#### What you need to do:
Your answer should be a single number: the count of lines in the material below that hold "scene".

#### Recorded information:
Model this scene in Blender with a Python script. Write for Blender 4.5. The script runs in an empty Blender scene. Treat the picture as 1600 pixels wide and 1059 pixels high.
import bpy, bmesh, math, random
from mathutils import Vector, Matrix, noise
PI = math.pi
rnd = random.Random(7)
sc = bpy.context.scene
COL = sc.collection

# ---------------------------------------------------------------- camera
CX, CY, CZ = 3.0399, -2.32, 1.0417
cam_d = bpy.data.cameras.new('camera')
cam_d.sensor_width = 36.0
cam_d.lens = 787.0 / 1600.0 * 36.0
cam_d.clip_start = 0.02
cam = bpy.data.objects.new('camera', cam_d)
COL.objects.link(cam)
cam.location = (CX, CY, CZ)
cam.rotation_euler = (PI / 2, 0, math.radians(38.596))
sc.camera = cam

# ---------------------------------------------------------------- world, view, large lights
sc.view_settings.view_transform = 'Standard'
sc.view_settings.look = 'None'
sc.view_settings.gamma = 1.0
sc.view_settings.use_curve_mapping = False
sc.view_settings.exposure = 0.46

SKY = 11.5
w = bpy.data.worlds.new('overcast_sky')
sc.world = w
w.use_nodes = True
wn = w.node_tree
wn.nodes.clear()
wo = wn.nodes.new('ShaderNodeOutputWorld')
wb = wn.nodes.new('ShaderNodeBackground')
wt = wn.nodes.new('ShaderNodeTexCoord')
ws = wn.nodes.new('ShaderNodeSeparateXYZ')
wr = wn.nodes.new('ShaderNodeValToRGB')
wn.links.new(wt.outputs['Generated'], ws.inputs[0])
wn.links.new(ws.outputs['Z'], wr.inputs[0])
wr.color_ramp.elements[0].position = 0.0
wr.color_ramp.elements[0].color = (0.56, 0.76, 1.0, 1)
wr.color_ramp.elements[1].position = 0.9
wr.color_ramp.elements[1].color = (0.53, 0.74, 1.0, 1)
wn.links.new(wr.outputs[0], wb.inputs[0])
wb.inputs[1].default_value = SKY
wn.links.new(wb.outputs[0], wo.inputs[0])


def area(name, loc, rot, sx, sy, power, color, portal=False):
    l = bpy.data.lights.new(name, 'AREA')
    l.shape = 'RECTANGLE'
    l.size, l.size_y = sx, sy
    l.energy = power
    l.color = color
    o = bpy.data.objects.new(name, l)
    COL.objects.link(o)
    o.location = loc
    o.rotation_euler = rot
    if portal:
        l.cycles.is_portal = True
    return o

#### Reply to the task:
2